Sunday, August 16, 2009

Everyone Else Except Me

So, a while back I posted a generalized blanket statement made by a person about the state of affairs in forum role play and dueling. And it is a generalized statement that covers a lot of ground in a very pretentious know-it-all way. Well, I recently posted the statement on the Veteran's board on GameFAQs just to see what I could get out of it. Open a dialog, see what peoples thoughts were. I didn't get much, except this: "I'd say he's right about everyone except us."

A very profound statement, and a completely ignorant one at that.

"Everyone else is bad, except us. Everyone else sucks, except us." A completely close-minded, ignorant, cut-off from reality statement. Truthfully, everyone cribs off existing tropes. That's just media, and by extention, writing in general. Fresh, witty, original stuff will always fall back on existing tropes whether intended or not. Not a bad thing, either. It just happens. I understand this very well, even if the person who originally made the statement probably didn't. However, what bothers me most is that instead of properly analyzing the statement and disproving or proving it, people have instead just either agreed (not saying why they agreed), or calling the originator of the statement a pretentious hack. Nothing has become of the actual statement beyond that. But I digress.

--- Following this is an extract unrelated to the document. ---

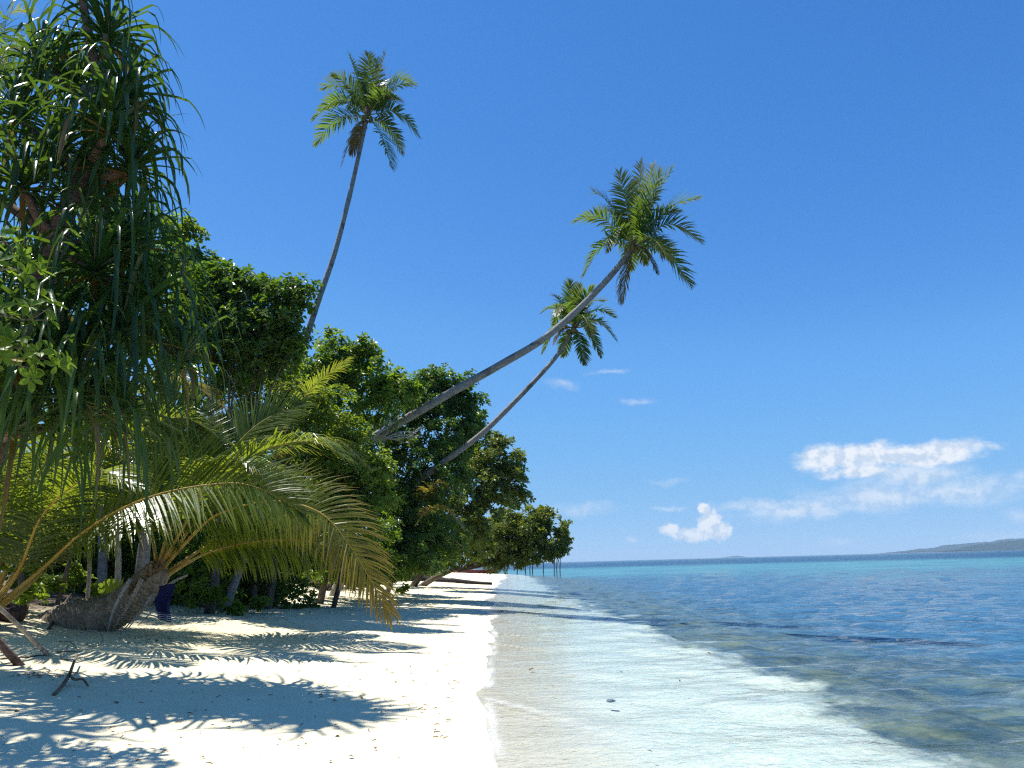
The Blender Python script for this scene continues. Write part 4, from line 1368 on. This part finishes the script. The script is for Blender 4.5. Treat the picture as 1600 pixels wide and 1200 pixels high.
def fork(p, d, L, r, depth, mb):
    n = 5
    pts = [p]
    for k in range(n):
        d = nrm(d + rg.normal(0, 0.16, 3))
        pts.append(pts[-1] + d * L / n)
    mb.add(*tube(pts, np.linspace(r, r * 0.55, n + 1), 5))
    if depth > 0:
        for k in range(3 if depth > 1 else 2):
            i = int(rg.integers(2, n + 1))
            fork(pts[i], nrm(d + np.array([0.35, 0, 0.05]) + rg.normal(0, 0.5, 3)), L * rg.uniform(0.5, 0.72), r * 0.58, depth - 1, mb)


for (a, b) in (((556, 697), (606, 683)), ((600, 684), (632, 688)), ((580, 692), (622, 676)), ((552, 698), (520, 712))):
    mb = MB()
    p0, p1 = P(a[0], a[1], 26.3), P(b[0], b[1], 26.0)
    fork(p0, nrm(p1 - p0), np.linalg.norm(p1 - p0), 0.04, 2, mb)
    mb.obj('bough', MAT['dead_twig'], dead)

for (lab, pxs, y, r_, mt) in (('pale thin sapling trunk standing left of the low palm', [(137, 945), (140, 890), (139, 850), (150, 780)], 16.6, 0.045, 'pale_bark'),
                              ('slender pale trunk leaning behind the thick low trunk', [(188, 912), (185, 870), (183, 830), (190, 740)], 18.5, 0.075, 'pale_bark'),
                              ('thicker grey trunk standing directly behind the low palm crown', [(216, 912), (221, 870), (228, 820), (240, 730)], 19, 0.12, 'palm_trunk'),
                              ('thin trunk touching the thicker grey trunk on its right side', [(230, 910), (231, 870), (236, 820), (250, 740)], 19.6, 0.06, 'pale_bark'),
                              ('dark thin trunk leaning left of the pale sapling', [(90, 915), (108, 880), (118, 850), (150, 790)], 18, 0.05, 'bark'),
                              ('grey twisted trunk behind the orange leaf stalks', [(42, 945), (33, 905), (24, 870), (10, 800)], 16.4, 0.07, 'bark'),
                              ('dark slim trunk under the hanging fronds near the sand', [(398, 905), (400, 880), (402, 850), (405, 800)], 24, 0.10, 'bark')):
    pts = [P(a, b, y) for (a, b) in pxs]
    g0 = pts[0].copy()
    g0[2] = float(ground_z(g0[0], g0[1]))
    root = thing('sapling', lab, 'tree', g0, 'thin trunks in the shade behind the low palm')
    pa = catmull([g0 - [0, 0, .2]] + pts[1:], 16)
    vv, qq, tt_ = tube(pa, np.linspace(r_ * 1.1, r_ * 0.75, 16), 8)
    obj('trunk', vv, [qq, tt_], MAT[mt], root)
    rg2 = np.random.default_rng(int(abs(pxs[0][0])))
    v, f, rnd, age = leaf_cloud([(pa[-1] + [0, 0, .1], (.6, .6, .35))], rg2, 0.15, per_sub=7, subs=8)
    obj('crown', v, f, MAT['leaf_dark'], root, smooth=False, fattr={'rnd': rnd, 'age': age})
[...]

Going back to the statement that "he's right about everyone except us," and looking at it, it assumes that the close-minded individual believes that there couldn't possibly be anything wrong with the group he participates with. It's a rather simple fallacy, that everyone else would be in error except him and his group of friends. I've found myself to be wrong more times than I can count, and even in my own articles, especially ones past, as things change they lose their relavence. To err is human. But to believe outright that there couldn't be anything wrong with his own writing... Well, I'll leave it all up to you.

Thoughts?

1 comment:

Anonymous said...

It's a very typical way of seeing the world, not just in RPing, but in religion, politics, and virtually any other large organization of people. Humans strive to be accepted, needed, and wanted, and after all that effort of intergrating themselves into the group, it becomes illogical that their group could have anything particularly wrong with it. It's a subconscious extension of human ego; their self-importance is extended onto the group.